The Japan Aerospace Exploration Agency (JAXA) verified the Spectral Profiler (SP) onboard the lunar explorer "KAGUYA" (SELENE) orbiting approximately 100 km above the lunar surface, through initial observations on November 3, 2007, and subsequent data analysis. The obtained data is the world's first continuous reflectance spectra of the far side of the Moon in the visible and near infrared region.

The satellite was confirmed to be in good health through telemetry data received at the Usuda Deep Space Center.

Fig. 1 SP Observation Specification
*To determine the precise SP observation area, SP observation operations always follow the observation operation of MI or TC
Image source:

These two figures are visualized images produced from SP data normalized at 600 nm with a simple correction to the variation of the overall reflectance of the lunar surface and SP detectors response.

The horizontal X axis of the right figure shows wavelength (600nm-1680nm) and vertical Y axis shows longitude (S19-53 degree - 1000km).

The red part shows relative strong reflectance, while yellow, green and blue show weaker reflectance than the red area, respectively. The color change from green to yellow at around 950nm is expected to correspond with iron-bearing mineral distribution.

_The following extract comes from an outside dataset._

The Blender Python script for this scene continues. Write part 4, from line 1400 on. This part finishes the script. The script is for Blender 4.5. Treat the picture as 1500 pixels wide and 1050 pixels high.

The pink part on the right figure of the MI data shows the line profiling with SP observation area. SP data is expected to show that fresh rock and soil exist in a small crater or on the slope of a large crater since the color of the profile is longer than 600nm and has changed from yellow-green to blue or black (reflectance of the location is weak in longer wavelengths). However, the other area is experiencing space weathering since the color changed from yellow-green to yellow or red (reflectance of the location is strong).